Nur käme sie gar nicht erst zustande, diese Koalition. Und zwar aus - spiegelbildlich - genau dem Grund, aus dem eine liberale CDU zusammen mit einem liberalen Koalitionspartner 2005 keine Mehrheit schaffte. Eine schwarzgelbe Koalition ist nur mehrheitsfähig, wenn die CDU nicht zu liberal ist. Ebenso kann eine Volksfront-Koalition nur eine Mehrheit erreichen, wenn SPD und Grüne nicht zu weit links sind.

Gegeben diese Strategie von Gabriel, hat er ein schwieriges taktisches Problem zu lösen: Er muß die SPD einerseits, indem er sie zur Mitte hin bewegt, deutlich von den Kommunisten absetzen, andererseits aber diese salonfähig für eine Koalition machen.

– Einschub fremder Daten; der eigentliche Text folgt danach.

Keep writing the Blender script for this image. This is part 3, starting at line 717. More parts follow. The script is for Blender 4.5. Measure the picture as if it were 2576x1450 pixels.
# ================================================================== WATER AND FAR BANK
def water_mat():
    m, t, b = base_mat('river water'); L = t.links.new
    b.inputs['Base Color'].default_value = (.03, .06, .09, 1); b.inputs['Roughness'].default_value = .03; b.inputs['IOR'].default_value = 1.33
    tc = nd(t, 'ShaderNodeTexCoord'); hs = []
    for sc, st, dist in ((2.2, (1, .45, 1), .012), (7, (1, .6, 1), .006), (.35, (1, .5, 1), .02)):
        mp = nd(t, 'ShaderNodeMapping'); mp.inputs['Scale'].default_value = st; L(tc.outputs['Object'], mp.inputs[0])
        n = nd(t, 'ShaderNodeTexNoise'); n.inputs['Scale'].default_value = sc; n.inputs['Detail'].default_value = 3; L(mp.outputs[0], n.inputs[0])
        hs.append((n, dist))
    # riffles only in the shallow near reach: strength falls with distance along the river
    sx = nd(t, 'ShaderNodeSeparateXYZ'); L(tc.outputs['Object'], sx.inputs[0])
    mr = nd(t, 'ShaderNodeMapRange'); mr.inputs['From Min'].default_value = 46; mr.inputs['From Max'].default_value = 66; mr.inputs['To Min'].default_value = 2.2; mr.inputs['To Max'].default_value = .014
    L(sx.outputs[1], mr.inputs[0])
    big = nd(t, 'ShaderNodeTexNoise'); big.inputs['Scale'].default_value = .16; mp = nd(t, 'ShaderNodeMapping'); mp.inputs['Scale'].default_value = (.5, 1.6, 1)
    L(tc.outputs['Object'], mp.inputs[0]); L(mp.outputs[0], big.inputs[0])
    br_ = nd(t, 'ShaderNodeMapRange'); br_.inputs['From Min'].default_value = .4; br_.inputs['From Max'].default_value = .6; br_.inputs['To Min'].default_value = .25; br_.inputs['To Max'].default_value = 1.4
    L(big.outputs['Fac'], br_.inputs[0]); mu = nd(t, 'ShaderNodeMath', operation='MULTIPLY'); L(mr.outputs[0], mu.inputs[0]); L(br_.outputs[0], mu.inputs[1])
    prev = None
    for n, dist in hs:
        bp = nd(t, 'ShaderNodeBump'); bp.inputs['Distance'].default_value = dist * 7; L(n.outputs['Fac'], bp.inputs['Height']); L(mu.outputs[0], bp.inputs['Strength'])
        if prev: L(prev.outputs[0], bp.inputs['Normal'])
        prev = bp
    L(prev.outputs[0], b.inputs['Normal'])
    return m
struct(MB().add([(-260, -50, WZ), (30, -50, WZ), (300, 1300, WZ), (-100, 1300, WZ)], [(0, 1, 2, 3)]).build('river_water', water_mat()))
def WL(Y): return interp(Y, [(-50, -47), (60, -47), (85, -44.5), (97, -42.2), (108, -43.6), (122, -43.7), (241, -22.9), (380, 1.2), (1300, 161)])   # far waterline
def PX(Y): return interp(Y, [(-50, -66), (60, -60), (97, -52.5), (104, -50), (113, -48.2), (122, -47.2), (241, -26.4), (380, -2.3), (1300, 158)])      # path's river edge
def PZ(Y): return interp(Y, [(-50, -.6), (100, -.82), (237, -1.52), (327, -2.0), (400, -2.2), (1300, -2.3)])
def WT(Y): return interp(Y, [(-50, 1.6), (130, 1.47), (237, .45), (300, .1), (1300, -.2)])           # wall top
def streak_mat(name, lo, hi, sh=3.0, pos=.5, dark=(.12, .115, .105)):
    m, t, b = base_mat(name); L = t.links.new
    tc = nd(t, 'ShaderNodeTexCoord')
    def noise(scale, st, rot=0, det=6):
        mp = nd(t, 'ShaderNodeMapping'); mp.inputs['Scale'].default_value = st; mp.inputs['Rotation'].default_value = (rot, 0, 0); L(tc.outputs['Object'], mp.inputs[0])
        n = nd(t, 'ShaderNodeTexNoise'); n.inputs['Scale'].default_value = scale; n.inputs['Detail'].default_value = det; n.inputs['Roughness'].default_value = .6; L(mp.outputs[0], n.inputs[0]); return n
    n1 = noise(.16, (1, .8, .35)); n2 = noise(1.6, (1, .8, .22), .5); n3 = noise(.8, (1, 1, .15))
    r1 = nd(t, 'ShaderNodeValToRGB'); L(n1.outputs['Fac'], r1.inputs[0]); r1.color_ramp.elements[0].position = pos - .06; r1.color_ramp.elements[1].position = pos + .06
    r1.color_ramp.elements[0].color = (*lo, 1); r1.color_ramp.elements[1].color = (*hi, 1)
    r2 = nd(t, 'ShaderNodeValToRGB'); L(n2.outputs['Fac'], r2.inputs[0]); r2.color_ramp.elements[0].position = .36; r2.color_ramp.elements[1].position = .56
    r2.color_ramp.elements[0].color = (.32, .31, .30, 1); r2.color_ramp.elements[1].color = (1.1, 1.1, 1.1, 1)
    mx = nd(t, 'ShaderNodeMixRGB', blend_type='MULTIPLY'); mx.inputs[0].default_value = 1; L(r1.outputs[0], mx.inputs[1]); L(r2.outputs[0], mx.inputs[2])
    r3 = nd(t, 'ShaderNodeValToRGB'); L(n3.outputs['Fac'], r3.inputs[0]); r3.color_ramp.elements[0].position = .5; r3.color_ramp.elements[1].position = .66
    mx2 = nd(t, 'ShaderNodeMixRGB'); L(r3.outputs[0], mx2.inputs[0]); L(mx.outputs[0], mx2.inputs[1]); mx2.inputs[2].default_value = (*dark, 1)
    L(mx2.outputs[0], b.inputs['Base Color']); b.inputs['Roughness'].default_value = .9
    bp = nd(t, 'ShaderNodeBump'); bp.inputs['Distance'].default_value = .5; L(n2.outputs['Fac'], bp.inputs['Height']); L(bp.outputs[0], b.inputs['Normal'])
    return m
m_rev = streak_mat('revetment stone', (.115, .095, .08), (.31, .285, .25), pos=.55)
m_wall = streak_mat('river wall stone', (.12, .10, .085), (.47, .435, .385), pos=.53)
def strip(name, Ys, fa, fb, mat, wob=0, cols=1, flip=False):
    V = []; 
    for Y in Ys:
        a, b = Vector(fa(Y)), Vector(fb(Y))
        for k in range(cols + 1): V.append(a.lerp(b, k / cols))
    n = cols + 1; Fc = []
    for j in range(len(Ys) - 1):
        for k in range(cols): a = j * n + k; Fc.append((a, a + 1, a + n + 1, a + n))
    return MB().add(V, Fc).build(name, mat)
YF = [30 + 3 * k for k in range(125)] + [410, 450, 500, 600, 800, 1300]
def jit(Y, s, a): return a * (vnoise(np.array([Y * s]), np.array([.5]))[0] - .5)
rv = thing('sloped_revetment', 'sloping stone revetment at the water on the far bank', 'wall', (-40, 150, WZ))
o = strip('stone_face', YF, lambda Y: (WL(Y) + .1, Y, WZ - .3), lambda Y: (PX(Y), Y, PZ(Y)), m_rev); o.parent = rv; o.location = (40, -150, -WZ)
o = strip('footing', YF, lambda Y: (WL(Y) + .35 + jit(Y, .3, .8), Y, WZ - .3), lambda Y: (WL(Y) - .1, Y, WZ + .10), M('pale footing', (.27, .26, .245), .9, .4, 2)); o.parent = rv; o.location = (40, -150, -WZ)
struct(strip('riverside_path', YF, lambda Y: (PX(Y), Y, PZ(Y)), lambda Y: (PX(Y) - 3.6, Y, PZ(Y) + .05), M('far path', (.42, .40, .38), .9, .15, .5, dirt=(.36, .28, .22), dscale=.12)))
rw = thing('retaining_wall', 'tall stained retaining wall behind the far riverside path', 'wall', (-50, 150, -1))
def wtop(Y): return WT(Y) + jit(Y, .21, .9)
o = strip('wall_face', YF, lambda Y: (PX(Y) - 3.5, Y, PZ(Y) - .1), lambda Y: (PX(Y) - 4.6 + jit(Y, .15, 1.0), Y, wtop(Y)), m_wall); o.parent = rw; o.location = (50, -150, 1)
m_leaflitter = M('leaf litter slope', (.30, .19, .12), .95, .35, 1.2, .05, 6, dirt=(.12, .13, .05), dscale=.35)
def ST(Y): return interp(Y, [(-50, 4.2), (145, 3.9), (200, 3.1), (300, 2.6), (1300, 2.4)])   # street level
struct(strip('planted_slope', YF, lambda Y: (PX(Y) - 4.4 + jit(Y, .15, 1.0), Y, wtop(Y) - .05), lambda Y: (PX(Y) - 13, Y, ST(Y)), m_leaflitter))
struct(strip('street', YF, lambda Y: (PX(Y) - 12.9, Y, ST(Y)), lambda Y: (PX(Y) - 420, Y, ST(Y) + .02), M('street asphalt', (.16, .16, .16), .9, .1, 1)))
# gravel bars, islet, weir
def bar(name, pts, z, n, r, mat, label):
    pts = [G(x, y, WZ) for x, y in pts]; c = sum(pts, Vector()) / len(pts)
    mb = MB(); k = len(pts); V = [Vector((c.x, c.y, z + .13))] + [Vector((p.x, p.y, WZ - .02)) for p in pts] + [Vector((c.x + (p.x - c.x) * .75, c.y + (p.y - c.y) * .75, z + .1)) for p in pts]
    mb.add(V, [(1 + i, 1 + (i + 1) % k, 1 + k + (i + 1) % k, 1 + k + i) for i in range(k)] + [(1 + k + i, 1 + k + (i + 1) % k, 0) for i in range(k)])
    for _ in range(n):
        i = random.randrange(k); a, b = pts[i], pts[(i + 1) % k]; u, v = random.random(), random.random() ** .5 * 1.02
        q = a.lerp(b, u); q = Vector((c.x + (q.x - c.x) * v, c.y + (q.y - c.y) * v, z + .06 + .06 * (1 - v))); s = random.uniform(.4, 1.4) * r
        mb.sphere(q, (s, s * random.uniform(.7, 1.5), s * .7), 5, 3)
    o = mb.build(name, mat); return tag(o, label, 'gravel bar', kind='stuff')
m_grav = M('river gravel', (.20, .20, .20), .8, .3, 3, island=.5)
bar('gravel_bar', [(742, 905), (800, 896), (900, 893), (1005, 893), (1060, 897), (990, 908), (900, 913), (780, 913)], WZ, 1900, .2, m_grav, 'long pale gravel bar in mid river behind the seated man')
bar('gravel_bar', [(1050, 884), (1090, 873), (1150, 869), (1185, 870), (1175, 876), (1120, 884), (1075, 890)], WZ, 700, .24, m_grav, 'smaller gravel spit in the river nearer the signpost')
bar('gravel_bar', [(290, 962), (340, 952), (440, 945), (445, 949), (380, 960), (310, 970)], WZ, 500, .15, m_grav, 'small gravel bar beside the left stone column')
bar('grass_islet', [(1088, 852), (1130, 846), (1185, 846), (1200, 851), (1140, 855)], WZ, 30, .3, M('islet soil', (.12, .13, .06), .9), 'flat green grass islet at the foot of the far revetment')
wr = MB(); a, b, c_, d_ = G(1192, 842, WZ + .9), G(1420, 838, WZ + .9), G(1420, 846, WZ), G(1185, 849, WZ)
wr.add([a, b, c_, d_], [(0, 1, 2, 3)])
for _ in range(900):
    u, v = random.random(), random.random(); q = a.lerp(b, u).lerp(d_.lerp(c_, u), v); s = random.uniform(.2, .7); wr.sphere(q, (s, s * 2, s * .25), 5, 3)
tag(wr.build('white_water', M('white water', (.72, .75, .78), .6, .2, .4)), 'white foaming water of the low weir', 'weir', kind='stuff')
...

Dazu hat er sich die Einteilung in zwei Arten von Kommunisten ausgedacht, die "Chaoten" auf der einen und die "Pragmatiker" auf der anderen Seite; siehe Sigmar Gabriel und die kommunistischen "Demokraten, Pragmatiker, Realisten"; ZR vom 4. 7. 2010. Mit den "Pragmatikern" will er koalieren; aber nur, wenn diese die "Chaoten" und diejenigen ruhigstellen, die allzu laut sagen, daß sie die DDR noch immer für das bessere Deutschland halten.

Die Wahl des Bundespräsidenten war ein wichtiger Schritt auf diesem taktischen Weg Gabriels; denn erstmals haben SPD und Grüne auf Bundesebene mit den Kommunisten über ein Zusammengehen verhandelt.

Da wurde eine Tür geöffnet; oder, in einer vielleicht richtigeren Metapher, ein Bollwerk gegen den Extremismus geschleift, das seit 1949 gestanden hatte; siehe Wahl des Bundespräsidenten: Die Partei "Die Linke" ist gestern salonfähig geworden; ZR vom 1. 7. 2010. Das Tabu, daß sich keine demokratische Partei mit einer extremistischen Partei verbündet, ist gebrochen. Der Weg in die Volksfront ist jetzt frei.



Seit heute Mittag ist in "Welt-Online" ein Artikel zu lesen, in dem sich Günther Lachmann mit diesem Thema befaßt.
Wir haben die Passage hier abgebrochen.